[Task goal]
Extract each line containing the string "with".

[Data lines]
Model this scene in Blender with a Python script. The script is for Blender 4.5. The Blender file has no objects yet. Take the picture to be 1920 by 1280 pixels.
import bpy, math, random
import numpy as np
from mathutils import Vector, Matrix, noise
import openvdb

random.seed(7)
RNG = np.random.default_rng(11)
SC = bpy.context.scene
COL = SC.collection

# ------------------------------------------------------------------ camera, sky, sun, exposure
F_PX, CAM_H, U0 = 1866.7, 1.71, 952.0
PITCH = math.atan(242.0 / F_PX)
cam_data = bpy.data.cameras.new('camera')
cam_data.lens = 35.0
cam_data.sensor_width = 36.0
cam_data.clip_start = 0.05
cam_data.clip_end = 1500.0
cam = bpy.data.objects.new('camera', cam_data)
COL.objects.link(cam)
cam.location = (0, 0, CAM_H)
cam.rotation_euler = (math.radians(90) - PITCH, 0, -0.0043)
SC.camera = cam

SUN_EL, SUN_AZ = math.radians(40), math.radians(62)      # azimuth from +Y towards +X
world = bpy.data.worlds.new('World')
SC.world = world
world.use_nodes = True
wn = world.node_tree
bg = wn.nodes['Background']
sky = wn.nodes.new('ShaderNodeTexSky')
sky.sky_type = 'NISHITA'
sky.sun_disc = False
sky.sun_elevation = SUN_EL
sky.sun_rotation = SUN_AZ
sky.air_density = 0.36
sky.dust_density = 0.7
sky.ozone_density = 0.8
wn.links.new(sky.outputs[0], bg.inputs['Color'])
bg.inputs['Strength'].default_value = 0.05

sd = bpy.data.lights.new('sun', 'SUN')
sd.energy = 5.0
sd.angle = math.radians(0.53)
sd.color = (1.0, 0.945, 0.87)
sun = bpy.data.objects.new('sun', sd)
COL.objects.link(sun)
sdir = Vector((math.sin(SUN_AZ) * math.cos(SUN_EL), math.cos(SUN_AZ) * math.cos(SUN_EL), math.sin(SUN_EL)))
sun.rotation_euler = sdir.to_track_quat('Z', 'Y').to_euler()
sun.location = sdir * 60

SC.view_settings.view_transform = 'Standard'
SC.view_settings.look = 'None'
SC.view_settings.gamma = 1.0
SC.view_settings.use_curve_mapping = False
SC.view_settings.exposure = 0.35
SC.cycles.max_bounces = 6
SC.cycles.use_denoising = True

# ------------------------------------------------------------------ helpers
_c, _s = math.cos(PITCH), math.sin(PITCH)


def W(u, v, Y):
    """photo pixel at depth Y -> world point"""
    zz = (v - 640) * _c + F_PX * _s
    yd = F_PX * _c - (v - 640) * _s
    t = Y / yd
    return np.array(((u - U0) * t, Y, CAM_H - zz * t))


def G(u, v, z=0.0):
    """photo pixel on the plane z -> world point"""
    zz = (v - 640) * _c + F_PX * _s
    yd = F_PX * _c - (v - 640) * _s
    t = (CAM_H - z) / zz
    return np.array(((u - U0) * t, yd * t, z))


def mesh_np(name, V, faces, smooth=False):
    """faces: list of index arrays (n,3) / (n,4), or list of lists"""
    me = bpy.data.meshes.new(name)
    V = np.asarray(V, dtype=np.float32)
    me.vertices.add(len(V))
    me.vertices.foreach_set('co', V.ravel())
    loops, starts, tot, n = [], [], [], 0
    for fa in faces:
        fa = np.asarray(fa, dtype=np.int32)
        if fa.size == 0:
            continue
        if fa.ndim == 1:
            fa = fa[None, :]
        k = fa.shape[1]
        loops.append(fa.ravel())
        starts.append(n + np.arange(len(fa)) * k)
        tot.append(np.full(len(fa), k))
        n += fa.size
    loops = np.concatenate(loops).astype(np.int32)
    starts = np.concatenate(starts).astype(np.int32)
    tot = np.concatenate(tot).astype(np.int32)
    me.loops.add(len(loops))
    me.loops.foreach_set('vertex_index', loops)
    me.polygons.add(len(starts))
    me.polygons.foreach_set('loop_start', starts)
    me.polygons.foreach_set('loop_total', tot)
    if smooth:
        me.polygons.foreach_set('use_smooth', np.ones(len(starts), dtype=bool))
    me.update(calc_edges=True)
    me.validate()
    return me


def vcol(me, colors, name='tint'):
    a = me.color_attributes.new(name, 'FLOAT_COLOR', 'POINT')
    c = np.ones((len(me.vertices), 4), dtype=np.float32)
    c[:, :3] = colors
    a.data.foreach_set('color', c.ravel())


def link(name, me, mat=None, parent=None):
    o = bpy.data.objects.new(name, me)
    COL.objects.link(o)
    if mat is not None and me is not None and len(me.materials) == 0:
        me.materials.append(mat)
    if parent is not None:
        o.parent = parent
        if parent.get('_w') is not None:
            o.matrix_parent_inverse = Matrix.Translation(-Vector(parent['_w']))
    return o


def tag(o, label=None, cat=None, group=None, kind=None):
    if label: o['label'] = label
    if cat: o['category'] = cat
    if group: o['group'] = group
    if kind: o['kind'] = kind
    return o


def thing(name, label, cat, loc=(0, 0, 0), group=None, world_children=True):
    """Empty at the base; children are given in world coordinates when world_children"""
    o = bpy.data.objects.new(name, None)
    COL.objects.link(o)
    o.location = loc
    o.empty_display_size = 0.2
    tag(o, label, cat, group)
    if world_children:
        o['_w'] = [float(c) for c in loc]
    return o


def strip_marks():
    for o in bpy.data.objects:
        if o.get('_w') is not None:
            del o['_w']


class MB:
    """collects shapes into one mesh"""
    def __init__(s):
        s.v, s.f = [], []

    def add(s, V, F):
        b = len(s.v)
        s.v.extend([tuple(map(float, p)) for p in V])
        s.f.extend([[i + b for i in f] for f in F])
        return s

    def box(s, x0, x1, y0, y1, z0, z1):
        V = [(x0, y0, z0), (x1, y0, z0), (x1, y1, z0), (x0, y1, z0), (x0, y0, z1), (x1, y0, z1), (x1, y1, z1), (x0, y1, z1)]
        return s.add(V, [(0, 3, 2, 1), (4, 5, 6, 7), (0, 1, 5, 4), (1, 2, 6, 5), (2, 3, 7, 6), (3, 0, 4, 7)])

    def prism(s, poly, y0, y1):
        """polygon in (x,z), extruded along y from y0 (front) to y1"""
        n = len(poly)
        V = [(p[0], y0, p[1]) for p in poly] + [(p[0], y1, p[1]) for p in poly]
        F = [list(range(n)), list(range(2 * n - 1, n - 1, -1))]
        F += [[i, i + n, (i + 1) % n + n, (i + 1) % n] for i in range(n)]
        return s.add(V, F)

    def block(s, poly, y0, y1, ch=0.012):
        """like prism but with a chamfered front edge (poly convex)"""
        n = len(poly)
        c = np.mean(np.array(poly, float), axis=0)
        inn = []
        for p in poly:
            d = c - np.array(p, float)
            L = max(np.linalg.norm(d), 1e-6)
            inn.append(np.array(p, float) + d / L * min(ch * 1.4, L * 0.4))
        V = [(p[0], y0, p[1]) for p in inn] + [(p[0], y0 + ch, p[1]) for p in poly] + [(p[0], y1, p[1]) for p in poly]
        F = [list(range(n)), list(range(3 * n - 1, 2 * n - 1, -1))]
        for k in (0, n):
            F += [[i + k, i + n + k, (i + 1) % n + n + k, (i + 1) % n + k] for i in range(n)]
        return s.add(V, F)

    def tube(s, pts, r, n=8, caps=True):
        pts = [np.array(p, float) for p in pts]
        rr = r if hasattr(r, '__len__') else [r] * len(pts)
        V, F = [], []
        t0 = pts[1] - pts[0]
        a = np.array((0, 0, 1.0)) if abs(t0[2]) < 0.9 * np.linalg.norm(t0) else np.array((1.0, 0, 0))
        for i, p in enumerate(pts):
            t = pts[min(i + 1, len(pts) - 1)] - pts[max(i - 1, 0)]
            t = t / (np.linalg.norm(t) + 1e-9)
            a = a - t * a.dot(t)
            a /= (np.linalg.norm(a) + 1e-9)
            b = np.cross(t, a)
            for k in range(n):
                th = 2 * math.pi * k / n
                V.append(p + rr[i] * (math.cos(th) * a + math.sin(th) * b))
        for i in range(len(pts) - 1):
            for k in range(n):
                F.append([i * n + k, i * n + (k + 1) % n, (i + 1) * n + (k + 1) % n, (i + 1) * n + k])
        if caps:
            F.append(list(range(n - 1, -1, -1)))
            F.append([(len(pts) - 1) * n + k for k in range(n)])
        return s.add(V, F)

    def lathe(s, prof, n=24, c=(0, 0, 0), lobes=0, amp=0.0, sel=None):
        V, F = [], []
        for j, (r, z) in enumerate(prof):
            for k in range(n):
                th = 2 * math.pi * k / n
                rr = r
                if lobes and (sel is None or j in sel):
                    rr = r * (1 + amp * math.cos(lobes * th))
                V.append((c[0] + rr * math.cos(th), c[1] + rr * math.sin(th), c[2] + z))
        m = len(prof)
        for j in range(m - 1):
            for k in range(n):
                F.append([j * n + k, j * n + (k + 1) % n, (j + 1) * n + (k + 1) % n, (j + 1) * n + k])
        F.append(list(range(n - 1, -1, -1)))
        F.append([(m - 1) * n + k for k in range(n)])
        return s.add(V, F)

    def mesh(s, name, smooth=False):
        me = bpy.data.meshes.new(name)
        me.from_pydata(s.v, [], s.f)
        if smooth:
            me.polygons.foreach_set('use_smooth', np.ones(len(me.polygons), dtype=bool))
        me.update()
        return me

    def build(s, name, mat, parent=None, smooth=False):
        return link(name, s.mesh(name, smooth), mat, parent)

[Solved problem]
Model this scene in Blender with a Python script. The script is for Blender 4.5. The Blender file has no objects yet. Take the picture to be 1920 by 1280 pixels.
        """like prism but with a chamfered front edge (poly convex)"""